__STATED GOAL__.
Quote the listing in full, exactly as given, minus any pictures.

__GIVEN MATERIAL__.
____
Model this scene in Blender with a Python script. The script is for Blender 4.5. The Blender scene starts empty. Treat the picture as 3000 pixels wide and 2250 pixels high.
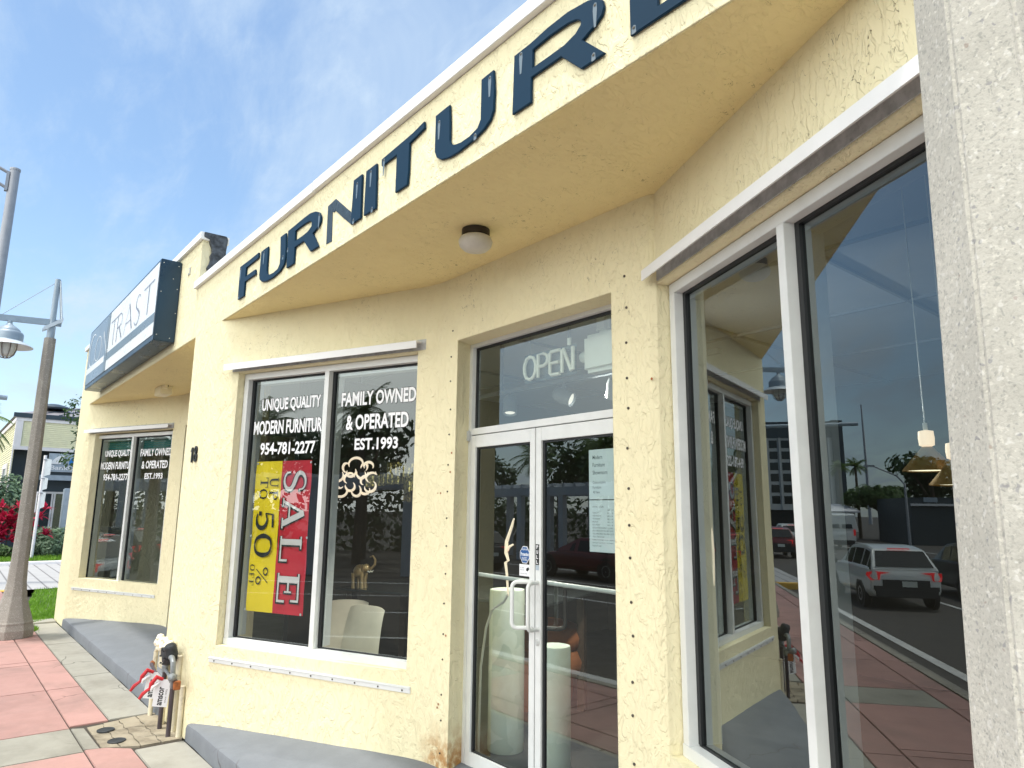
import bpy, bmesh, math, random
from mathutils import Vector, Matrix
from mathutils.geometry import tessellate_polygon
random.seed(7)
S = bpy.context.scene
COL = S.collection
V = Vector
R = math.radians

# ------------------------------------------------------------------ camera
f_px, yaw, pitch, roll = 2017.16, 2.4487, .1831, .0109
fw = V((math.cos(yaw)*math.cos(pitch), math.sin(yaw)*math.cos(pitch), math.sin(pitch)))
rt = V((math.sin(yaw), -math.cos(yaw), 0)); up = rt.cross(fw)
cr = rt*math.cos(roll)+up*math.sin(roll); cu_ = -rt*math.sin(roll)+up*math.cos(roll)
cd = bpy.data.cameras.new('camera'); cam = bpy.data.objects.new('camera', cd); COL.objects.link(cam)
m4 = Matrix((cr, cu_, -fw)).transposed().to_4x4(); m4.translation = (0, 0, 1.69)
cam.matrix_world = m4
cd.sensor_width = 36; cd.sensor_fit = 'HORIZONTAL'; cd.lens = 36*f_px/3000
cd.clip_start = .05; cd.clip_end = 3000
S.camera = cam

# ------------------------------------------------------------------ light
SUN = V((-.32, -1, 4.5)).normalized()
sl = bpy.data.lights.new('sun', 'SUN'); so = bpy.data.objects.new('sun', sl); COL.objects.link(so)
sl.energy = 1.6; sl.angle = R(3.2); sl.color = (1, .955, .88)
so.location = (0, -5, 30); so.rotation_euler = SUN.to_track_quat('Z', 'Y').to_euler()
S.view_settings.view_transform = 'Standard'; S.view_settings.look = 'None'
S.view_settings.gamma = 1; S.view_settings.exposure = 1.0
S.cycles.use_denoising = True
S.cycles.max_bounces = 10; S.cycles.diffuse_bounces = 5; S.cycles.glossy_bounces = 5
S.cycles.transparent_max_bounces = 12; S.cycles.sample_clamp_indirect = 6

def nd(nt, t, ins=None, **kw):
    n = nt.nodes.new(t)
    for k, v in kw.items(): setattr(n, k, v)
    for k, v in (ins or {}).items():
        s = n.inputs[k]
        if isinstance(v, bpy.types.NodeSocket): nt.links.new(v, s)
        else: s.default_value = v
    return n
def mixc(nt, fac, a, b, blend='MIX'):
    c4 = lambda c: c if isinstance(c, bpy.types.NodeSocket) else (*c[:3], 1)
    return nd(nt, 'ShaderNodeMix', {0: fac, 6: c4(a), 7: c4(b)}, data_type='RGBA', blend_type=blend).outputs[2]
def mr(nt, v, a, b, c=0., d=1., smooth=True):
    return nd(nt, 'ShaderNodeMapRange', {0: v, 1: a, 2: b, 3: c, 4: d}, interpolation_type='SMOOTHSTEP' if smooth else 'LINEAR').outputs[0]
def mt(nt, op, a, b=0.):
    return nd(nt, 'ShaderNodeMath', {0: a, 1: b}, operation=op).outputs[0]
def noise(nt, co, sc, det=2., rough=.5, dist=0.):
    return nd(nt, 'ShaderNodeTexNoise', {'Vector': co, 'Scale': sc, 'Detail': det, 'Roughness': rough, 'Distortion': dist}).outputs[0]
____
__OUTPUT FOR THIS EXERCISE__.
Model this scene in Blender with a Python script. The script is for Blender 4.5. The Blender scene starts empty. Treat the picture as 3000 pixels wide and 2250 pixels high.
import bpy, bmesh, math, random
from mathutils import Vector, Matrix
from mathutils.geometry import tessellate_polygon
random.seed(7)
S = bpy.context.scene
COL = S.collection
V = Vector
R = math.radians

# ------------------------------------------------------------------ camera
f_px, yaw, pitch, roll = 2017.16, 2.4487, .1831, .0109
fw = V((math.cos(yaw)*math.cos(pitch), math.sin(yaw)*math.cos(pitch), math.sin(pitch)))
rt = V((math.sin(yaw), -math.cos(yaw), 0)); up = rt.cross(fw)
cr = rt*math.cos(roll)+up*math.sin(roll); cu_ = -rt*math.sin(roll)+up*math.cos(roll)
cd = bpy.data.cameras.new('camera'); cam = bpy.data.objects.new('camera', cd); COL.objects.link(cam)
m4 = Matrix((cr, cu_, -fw)).transposed().to_4x4(); m4.translation = (0, 0, 1.69)
cam.matrix_world = m4
cd.sensor_width = 36; cd.sensor_fit = 'HORIZONTAL'; cd.lens = 36*f_px/3000
cd.clip_start = .05; cd.clip_end = 3000
S.camera = cam

# ------------------------------------------------------------------ light
SUN = V((-.32, -1, 4.5)).normalized()
sl = bpy.data.lights.new('sun', 'SUN'); so = bpy.data.objects.new('sun', sl); COL.objects.link(so)
sl.energy = 1.6; sl.angle = R(3.2); sl.color = (1, .955, .88)
so.location = (0, -5, 30); so.rotation_euler = SUN.to_track_quat('Z', 'Y').to_euler()
S.view_settings.view_transform = 'Standard'; S.view_settings.look = 'None'
S.view_settings.gamma = 1; S.view_settings.exposure = 1.0
S.cycles.use_denoising = True
S.cycles.max_bounces = 10; S.cycles.diffuse_bounces = 5; S.cycles.glossy_bounces = 5
S.cycles.transparent_max_bounces = 12; S.cycles.sample_clamp_indirect = 6

def nd(nt, t, ins=None, **kw):
    n = nt.nodes.new(t)
    for k, v in kw.items(): setattr(n, k, v)
    for k, v in (ins or {}).items():
        s = n.inputs[k]
        if isinstance(v, bpy.types.NodeSocket): nt.links.new(v, s)
        else: s.default_value = v
    return n
def mixc(nt, fac, a, b, blend='MIX'):
    c4 = lambda c: c if isinstance(c, bpy.types.NodeSocket) else (*c[:3], 1)
    return nd(nt, 'ShaderNodeMix', {0: fac, 6: c4(a), 7: c4(b)}, data_type='RGBA', blend_type=blend).outputs[2]
def mr(nt, v, a, b, c=0., d=1., smooth=True):
    return nd(nt, 'ShaderNodeMapRange', {0: v, 1: a, 2: b, 3: c, 4: d}, interpolation_type='SMOOTHSTEP' if smooth else 'LINEAR').outputs[0]
def mt(nt, op, a, b=0.):
    return nd(nt, 'ShaderNodeMath', {0: a, 1: b}, operation=op).outputs[0]
def noise(nt, co, sc, det=2., rough=.5, dist=0.):
    return nd(nt, 'ShaderNodeTexNoise', {'Vector': co, 'Scale': sc, 'Detail': det, 'Roughness': rough, 'Distortion': dist}).outputs[0]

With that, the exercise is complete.